While you’re wondering how all of these ancillary asides add up, you discover they don’t. Maybe they did in a previous draft when “Jenna” was conceived as something else. As one-third of “Books of Blood,” everything only culminates in a simple creepshow whose smash-cut conclusion arrives so abruptly, you feel cheated that “Jenna” took you on a trip between two points using the most roundabout route available.

I don’t need to say much about second segment “Miles” because anyone can immediately guess everything there is to the tale strictly from its setup. Yes, this is the story most closely culled from Barker’s books. But if you need a crystal ball to predict what happens to a phony psychic when a real ghost reacts to his scam, you must not have read a typical EC comic before.

That’s kind of the case with “Bennett” too. The film’s opening bookend comes back around for this last bit about a hitman searching for the fabled ‘Book of Blood.’ As with “Jenna,” weird things happen on Bennett’s quest for the terrible tome. Bennett’s wheelman encounters a frightening old woman, hears his dead mother whispering, and feels compelled to commit suicide. Bennett gets chased by a phantom vehicle, a swarm of rats, and unseen shadows that cause him to stab his own stomach. Again, it’s a lot of stuff with little context, adding in questionable connections that strain to shove all three segments into the same shared universe.

Professional performances and a quality production, albeit one that screams TV more than movie, ensure “Books of Blood” can never truly become “bad.” It’s merely mediocre. If this were a weekly series, I’d check it out. It wouldn’t be an event to mark on the calendar or something worth arranging a watch party over. An entire season of episodes would probably pile up in my queue before I remembered they were there. Then I’d turn one on while eating dinner or folding laundry or whatever.
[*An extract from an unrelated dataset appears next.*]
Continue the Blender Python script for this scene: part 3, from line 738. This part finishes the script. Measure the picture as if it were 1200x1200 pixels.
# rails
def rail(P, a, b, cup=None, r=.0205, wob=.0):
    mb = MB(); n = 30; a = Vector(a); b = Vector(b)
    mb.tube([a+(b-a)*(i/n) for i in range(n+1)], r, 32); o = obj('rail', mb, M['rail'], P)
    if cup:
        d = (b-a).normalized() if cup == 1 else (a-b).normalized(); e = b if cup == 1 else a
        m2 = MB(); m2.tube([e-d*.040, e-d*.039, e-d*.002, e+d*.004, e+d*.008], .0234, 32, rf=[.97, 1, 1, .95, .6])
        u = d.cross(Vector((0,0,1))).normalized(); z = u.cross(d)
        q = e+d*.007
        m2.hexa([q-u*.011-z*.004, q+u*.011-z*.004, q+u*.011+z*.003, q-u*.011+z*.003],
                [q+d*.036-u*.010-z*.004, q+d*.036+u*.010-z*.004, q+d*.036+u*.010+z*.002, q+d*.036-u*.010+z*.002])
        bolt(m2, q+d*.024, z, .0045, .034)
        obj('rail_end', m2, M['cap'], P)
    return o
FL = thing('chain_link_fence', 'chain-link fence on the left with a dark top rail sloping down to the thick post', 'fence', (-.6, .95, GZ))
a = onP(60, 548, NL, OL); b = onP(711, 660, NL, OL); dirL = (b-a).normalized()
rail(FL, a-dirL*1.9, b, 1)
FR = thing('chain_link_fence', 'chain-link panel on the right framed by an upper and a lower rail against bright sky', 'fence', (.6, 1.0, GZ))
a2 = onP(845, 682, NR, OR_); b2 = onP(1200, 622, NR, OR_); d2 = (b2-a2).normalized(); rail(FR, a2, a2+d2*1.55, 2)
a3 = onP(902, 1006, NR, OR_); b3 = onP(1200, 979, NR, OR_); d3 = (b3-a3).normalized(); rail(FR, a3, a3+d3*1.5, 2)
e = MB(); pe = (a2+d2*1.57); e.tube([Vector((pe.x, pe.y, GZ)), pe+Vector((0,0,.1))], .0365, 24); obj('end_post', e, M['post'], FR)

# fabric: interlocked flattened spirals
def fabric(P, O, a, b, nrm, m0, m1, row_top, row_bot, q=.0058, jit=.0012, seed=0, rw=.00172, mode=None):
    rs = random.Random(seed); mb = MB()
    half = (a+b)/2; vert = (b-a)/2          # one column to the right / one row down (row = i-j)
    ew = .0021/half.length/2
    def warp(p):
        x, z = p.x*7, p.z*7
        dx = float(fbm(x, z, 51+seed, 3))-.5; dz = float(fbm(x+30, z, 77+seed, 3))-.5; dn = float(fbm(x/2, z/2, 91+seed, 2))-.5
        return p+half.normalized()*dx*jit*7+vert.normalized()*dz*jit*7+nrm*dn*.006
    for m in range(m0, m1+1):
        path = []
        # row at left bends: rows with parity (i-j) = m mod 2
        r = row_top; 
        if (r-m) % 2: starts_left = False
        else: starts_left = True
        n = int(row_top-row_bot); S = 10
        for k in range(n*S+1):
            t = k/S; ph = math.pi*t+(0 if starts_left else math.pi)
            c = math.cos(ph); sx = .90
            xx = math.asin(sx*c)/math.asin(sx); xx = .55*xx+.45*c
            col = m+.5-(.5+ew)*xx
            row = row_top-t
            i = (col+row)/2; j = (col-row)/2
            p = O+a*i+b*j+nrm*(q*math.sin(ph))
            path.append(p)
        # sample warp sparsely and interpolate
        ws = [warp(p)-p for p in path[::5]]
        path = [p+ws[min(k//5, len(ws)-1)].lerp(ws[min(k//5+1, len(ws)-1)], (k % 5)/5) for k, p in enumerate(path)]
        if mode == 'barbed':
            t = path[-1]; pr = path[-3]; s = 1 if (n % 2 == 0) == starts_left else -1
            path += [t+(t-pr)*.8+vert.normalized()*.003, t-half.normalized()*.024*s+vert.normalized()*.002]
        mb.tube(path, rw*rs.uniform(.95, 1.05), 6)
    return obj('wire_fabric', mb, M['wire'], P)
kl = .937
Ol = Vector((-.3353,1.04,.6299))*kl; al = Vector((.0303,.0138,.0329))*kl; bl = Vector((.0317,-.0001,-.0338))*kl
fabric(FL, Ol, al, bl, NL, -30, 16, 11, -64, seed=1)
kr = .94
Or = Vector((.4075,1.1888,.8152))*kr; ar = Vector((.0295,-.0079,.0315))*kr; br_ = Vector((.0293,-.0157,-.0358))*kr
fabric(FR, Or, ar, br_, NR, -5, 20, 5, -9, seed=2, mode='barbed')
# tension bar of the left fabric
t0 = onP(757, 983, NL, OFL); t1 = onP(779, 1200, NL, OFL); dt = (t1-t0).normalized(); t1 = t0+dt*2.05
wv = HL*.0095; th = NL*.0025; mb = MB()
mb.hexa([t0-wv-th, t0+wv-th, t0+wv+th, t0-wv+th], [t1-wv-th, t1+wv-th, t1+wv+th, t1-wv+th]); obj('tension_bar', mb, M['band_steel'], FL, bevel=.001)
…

Someday, someone will figure out how to film something like “In the Hills, the Cities” and fans will finally get the dedicated ‘Books of Blood’ adaptation they desire. This “Books of Blood” is not that ‘Books of Blood.’ At no point while watching it did I feel like I was seeing something that came from the same distinct dreamscape that brought us Rawhead Rex, Candyman, Night Breed, and The Midnight Meat Train. This “Books of Blood” is another average anthology that no one would think to connect to Clive Barker if his name weren’t used to promote it.